When he wrote his first book, A Southern Music, which explores the politics, history and sociology of Carnatic music, there was something amiss. “My first book did not mention something,” he said. He had not said anything at all about the makers of the instruments. “I had no knowledge about the makers.”

So his latest book is meant to revise that. The mridangam player is “closest” as an accompanist to the vocalist. The superior position enjoyed by the vocalist in relation to his accompanists is another hierarchy, but one thing at a time. Who makes these wonderful instruments that so enrich the performance of the music?

Krishna’s journey led him to the mridangam-makers. Theirs is not an easy livelihood and neither does it last an entire lifetime, as it requires physical strength to make these instruments. And much more. “They know exactly what a musician is saying, his idea of music, his idea of beauty. That’s artistry.”

But the mridangam itself is a problematic thing. A closer look at the relationship between its making, its makers and its players is complex, fascinating and troubling, like a lot of the politics happening around us today.

The mridangam is a paradox. The two-headed “king of percussion”, without which the sound of Carnatic music cannot be the same, is made of cowhide. Therefore the makers of the instrument have been traditionally Dalits or Dalit Christians, but its players and connoisseurs traditionally Brahmin and elite.

The history of the mridangam, as a result, has been a history of its erasure, for its users have tried to not see what it is. Krishna’s interest in his subject had a lot to do with his engagement with caste politics and “the idea of the skin”.
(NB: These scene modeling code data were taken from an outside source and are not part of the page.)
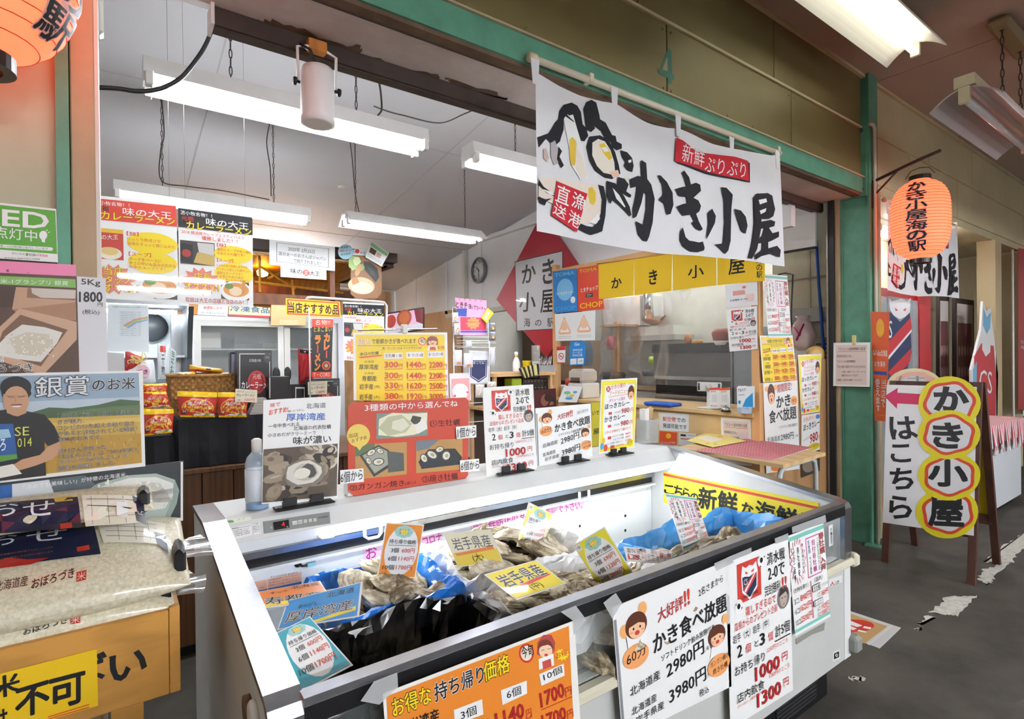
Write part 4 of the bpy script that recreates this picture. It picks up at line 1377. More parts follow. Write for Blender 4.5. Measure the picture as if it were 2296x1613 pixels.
# clear tape strips holding it
def tape(corners, plane, parent):
    pts = [PL(plane, *q) for q in corners]; n_ = plane_n(plane)
    mb = MB(); mb.prism([p + n_ * .0011 for p in pts], n_ * .0003)
    mb.build('tape', glassy('#f4f6f6', .35, .2), parent=parent)
for q in ([(838, 1528), (890, 1508), (892, 1540), (850, 1580), (808, 1572)], [(1256, 1372), (1290, 1358), (1314, 1390), (1286, 1424), (1284, 1392)]):
    tape(q, GL, s.obj)
s = sheet('all_you_can_eat_poster', 'big white all you can eat poster with a grey edge taped to the case front', 'poster', GL, [(1372, 1364), (1634, 1256), (1640, 1540), (1396, 1660)], thick=.001, unit=True, spec=DAIKOHYO)
for q in ([(1352, 1352), (1380, 1330), (1394, 1352), (1372, 1388)], [(1600, 1264), (1640, 1246), (1644, 1262), (1606, 1280)]):
    tape(q, GL, s.obj)
s = sheet('football_offer_poster', 'white poster with a red crest taped to the front of the case', 'poster', GL, [(1626, 1262), (1770, 1206), (1778, 1548), (1638, 1636)], thick=.001, unit=True, spec=SHIMIZU)
for q in ([(1630, 1250), (1684, 1228), (1684, 1240), (1630, 1262)], [(1736, 1208), (1766, 1196), (1768, 1210), (1738, 1220)]):
    tape(q, GL, s.obj)
s = sheet('spring_oyster_poster', 'handwritten spring oyster price sheet at the right of the case front', 'poster', GL, [(1766, 1203), (1846, 1172), (1862, 1383), (1783, 1428)], thick=.001, unit=True, spec=SPRING)
tape([(1775, 1182), (1850, 1155), (1852, 1172), (1776, 1196)], GL, s.obj)
MBX = sheet('tape_remnant', 'torn grey tape left on the case front below the price sheet', 'tape', ('y', YF + .0008), [(1783, 1434), (1850, 1396), (1848, 1414), (1820, 1424), (1786, 1446)], col='#8f8d84', thick=.0004)
# maker's marks on the case
sheet('maker_mark', '', '', ('y', YF + .0012), [(1858, 1300), (1888, 1290), (1888, 1306), (1858, 1316)], col='#dfe0de', thick=.0004, parent=case, spec='''
P #d03a30 1866,1304 1868,1308 1866,1311 1864,1308
P #d03a30 1863,1310 1865,1312 1863,1314 1861,1313
P #d03a30 1869,1309 1871,1310 1869,1312 1867,1311
t 1872 1309 1881 1305 1872 1305 k1 三菱
t 1872 1312 1881 1308 1872 1310 d 電機
''')
sheet('round_sticker', '', '', ('y', YF + .0012), [(1867, 1463), (1884, 1455), (1884, 1478), (1867, 1485)], col='#d8d8d4', thick=.0004, parent=case, spec='''
P k 1870,1466 1881,1461 1881,1474 1870,1479
E w 1875.5 1470 3 3.4
E k 1876 1470 1.5 2
''')
sheet('type_plate', '', '', ('y', YF + .0012), [(1858, 1180), (1867, 1176), (1868, 1222), (1859, 1227)], col='#e2e2de', thick=.0004, parent=case, spec='''
V 1863 1184 1864 1220 4 d A-1200S
''')
# --- inside: end wall banner, pink strips
XE = X1 - .0585
s = sheet('seafood_banner', 'yellow banner with thick black writing on the inner end wall of the case', 'banner', ('x', XE), [(1488, 1058), (1836, 1128), (1836, 1186), (1700, 1216), (1488, 1127)], col='#f2de3c', thick=.001)
s.parts.clear()
s.spec_lines('''
P #dc4a34 1488,1061 1835,1137 1835,1143 1488,1067
t 1489 1108 1512 1112 1489 1086 k5 こ
t 1510 1113 1530 1120 1512 1086 k5 ち
t 1530 1117 1547 1122 1531 1092 k5 ら
t 1547 1124 1566 1128 1548 1104 k5 の
t 1566 1139 1652 1158 1568 1092 k6 新鮮
t 1663 1156 1690 1163 1663 1124 k5 な
t 1694 1165 1786 1190 1696 1122 k6 海鮮
t 1790 1180 1812 1184 1790 1148 k5 を
''')
# the pink handwritten notice along the inner back wall
PK = ('y', yb - .0015)
for cn, sp_ in (([(812, 1226), (845, 1218), (850, 1256), (818, 1265)], 'P #fbd3e8 813,1228 844,1220 849,1254 819,1263\nt 821 1256 846 1250 819 1228 m2 お'),
                ([(845, 1218), (988, 1184), (993, 1228), (850, 1256)], 't 949 1224 992 1212 946 1206 m2 コロナ'),
                ([(1054, 1172), (1178, 1136), (1182, 1176), (1058, 1206)], 't 1062 1190 1086 1184 1060 1172 m1 感染\nt 1096 1192 1178 1168 1094 1168 m2 症防止の為'),
                ([(1222, 1130), (1248, 1125), (1250, 1158), (1224, 1164)], 't 1226 1156 1246 1151 1224 1138 m1 触れない'),
                ([(1246, 1126), (1308, 1119), (1312, 1147), (1250, 1158)], 't 1252 1151 1306 1141 1250 1132 m2 で下さい。')):
    ii = 'コロ' in sp_ and 1 or 0
    sheet('pink_notice', {'お': 'first pink paper of the handwritten notice on the inner back wall', 'コ': 'second pink paper of the notice, behind the orange price card', '感': 'third pink paper of the notice, left of the yellow price card', '触': 'narrow pink paper half hidden behind the yellow price card', 'で': 'last pink paper of the notice at the right end'}[sp_.split()[-1][0] if sp_[0] == 't' and '感' not in sp_ else ('感' if '感' in sp_ else 'お')], 'notice', PK, cn, col='#f9cbe4', thick=.0006, group='pink notice papers inside the case', spec=sp_)
sheet('origin_notice', 'small salmon coloured printed notice low on the inner back wall', 'notice', PK, [(568, 1306), (676, 1284), (676, 1310), (575, 1332)], col='#f0b8a0', thick=.0006, spec='''
P #3a6ab0 575,1326 676,1304 676,1310 575,1332
L w 598 1299 600 1326 1
T 606 1297 668 1286 4 n 生かき加熱用 産地表示
T 603 1303 672 1290 3 n 冷蔵保存してください
T 603 1309 672 1296 3 n お早めにお召し上がり
T 603 1315 672 1302 3 n 加熱してお召し上がり下さい
T 583 1320 591 1318 3 n 産地
''')
# ------------------------------------------------------------------ price and origin cards stuck in the oysters
def card(name, label, cn, o, n, spec, **k):
    n = Vector(n).normalized()
    return sheet(name, label, 'card', (Vector(o), n), cn, thick=.0015, unit=True, spec=spec, coat=.5, **k)
GP = 'takeaway price cards in the case'
card('price_card', 'orange takeaway price card standing in the back left tray', [(866, 1172), (951, 1177), (931.5, 1297), (844.6, 1296)], (.715, 1.631, .70), (-.239, -.971, -.016), PRICE('#f0963a', 600, 1140, 1700), group=GP)
card('price_card', 'teal takeaway price card leaning at the front left corner', [(619, 1420), (695, 1383), (792, 1492), (675, 1554)], (.359, 1.183, .715), (.237, -.364, .901), PRICE('#2aa3b4', 600, 1140, 1700), group=GP)
card('price_card', 'pale yellow takeaway price card for large oysters at the back', [(1185.5, 1126), (1239, 1153), (1216, 1232), (1158, 1226)], (1.219, 1.59, .70), (-.054, -.931, .36), PRICE('#f2ea6a', 840, 1620, 2500, '大'), group=GP)
card('price_card', 'yellow takeaway price card for medium oysters by the rail', [(1284.6, 1223), (1356, 1181.5), (1422, 1290), (1350, 1331)], (1.24, 1.171, .70), (-.668, -.744, .021), PRICE('#ece23c', 690, 1320, 2000, '中'), group=GP)
GO = 'origin name cards in the case'
card('origin_card', 'orange origin card leaning at the left end', [(575.7, 1328), (717.5, 1303), (744, 1345), (586, 1364.5)], (.388, 1.539, .74), (.117, -.099, .988), '''
R #f08a3c 2 3 98 97
P y 2,78 98,72 98,90 2,97
T 22 32 50 32 14 k すっつ
T 58 22 96 22 18 k 北海道
T 8 90 92 90 44 k2/w8 寿都産
''', group=GO)
card('origin_card', 'bright blue origin card lying on the black liner', [(644.5, 1347.5), (813, 1304.7), (805, 1383), (621.7, 1413)], (.405, 1.404, .735), (-.295, -.125, .947), '''
R #1e90d6 2 3 98 97
P y 46,92 96,70 96,82 48,99
T 22 42 50 42 13 k あっけし
T 60 28 92 28 19 k 北海道
T 8 84 92 78 36 k2/w8 厚岸湾産
''', group=GO)
card('origin_card', 'yellow card for large oysters at the back, lamp glare in its colours', [(993, 1197), (1100, 1187), (1129, 1261), (1027, 1272)], (.99, 1.562, .70), (-.6, -.65, .47), '''
R #f4f0d0 2 2 98 98
R #f2d860 2 58 98 98
P #f0925a 6,60 90,48 92,58 8,68
T 10 52 92 50 36 #6a6f88 2 岩手県産
T 10 52 92 50 36 #5a6078 岩手県産
T 38 92 62 92 26 k (大)
'''.replace("T 10 52 92 50 36 #6a6f88 2 岩手県産\n", ''), group=GO)  # pale yellow and grey lettering: the case lamp's glare put into the colours
card('origin_card', 'strong yellow card for medium oysters propped at the front', [(1085, 1289), (1202, 1256), (1269, 1309), (1158, 1346)], (.974, 1.217, .73), (.079, -.236, .968), '''
R #f4dc1e 2 3 98 97
P #dc4630 8,66 92,48 94,58 12,74
T 8 60 92 54 44 k2/w7 岩手県産
T 40 92 62 92 26 k (中)
''', group=GO)
card('spring_oyster_card', 'handwritten spring oyster card leaning in the right blue box', [(1491, 1106), (1561, 1116.7), (1590, 1208.6), (1533, 1235.7)], (1.727, 1.239, .70), (-.011, -.788, .616), SPRING)
card('football_offer_card', 'small crest card fallen on its side by the right blue box', [(1406, 1259), (1398, 1226), (1507, 1237), (1506, 1266)], (1.41, 1.193, .72), (-.35, -.45, .82), SHIMIZU)
# ------------------------------------------------------------------ left column signs
LP = ('y', 1.7235)
s = sheet('led_sticker', 'green sticker on the left column saying LED lights are on', 'sticker', ('y', 1.7225), [(-40, 450), (126, 469), (130, 589), (-40, 577)], thick=.0006, spec='''
P g -36,456 124,473 128,570 -36,557
T -42 503 110 515 38 w3 LED
T -14 533 83 543 26 w1 点灯中
E w 97 528 9 10
P w 93,536 101,537 101,544 94,543
L w 103 519 107 515 1.5
L w 107 523 112 520 1.5
P w -36,546 116,555 120,559 116,563 -36,553
T -30 552 108 561 5 G LEDで節電・CO2削減に協力しています
T 27 571 55 573 5 k1 オフィス119
P g 58,568 63,568 63,574 58,574
T 65 574 82 575 5.4 k2 0120-
T 83 575 107 577 5.4 r2 119-010
T 10 580 90 583 3 d 株式会社 地域の省エネ推進
''')
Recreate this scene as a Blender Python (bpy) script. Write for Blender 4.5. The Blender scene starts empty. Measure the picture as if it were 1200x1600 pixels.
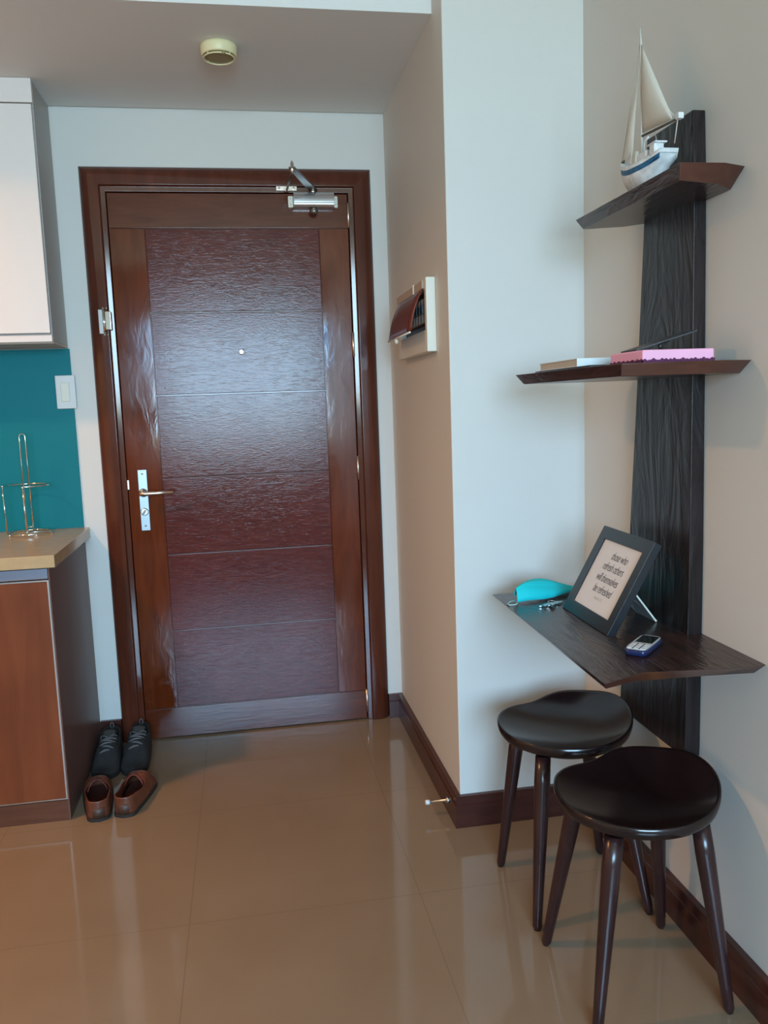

“There are stories about how a mridangam player has chosen a cow” that will be turned into an instrument, said Krishna. There are also stories about how “the cow will pray to be killed to be part of the mridangam”, he added.

There is not only myth, but also vocabulary. “In Tamil, ‘thol’ means ‘skin’ and ‘thattu’ means ‘plate’. Mridangam players will talk about thattu, but not about thol,” Krishna said. “These were all ways of distancing.”

A mridangam-maker had told him: “My existence is cardinal to transforming the ‘untouchable’ to that which can be ‘embraced’.”

One chapter of the book is about a visit to the abattoir, where the skins are bought.

It was important for Krishna to show the place from where the hide becomes the vehicle of artistic expression. “An incredible instrument is being made,” he said, from blood and gore. “Where do I place myself? What do I tell a vegan?”

The mridangam is said to be the sound of Nandi, Shiva’s bull. But for the mridangam Nandi is also being killed, he asks.

There are no easy answers, of course. The synthetic mridangam is certainly not one. Sometimes just seeing the problem is taking a step,

Krishna suggested. Do we stop listening to Wagner because of his anti-Semitism? “But you can create a little mess about the way you listen to Wagner,” Krishna laughed.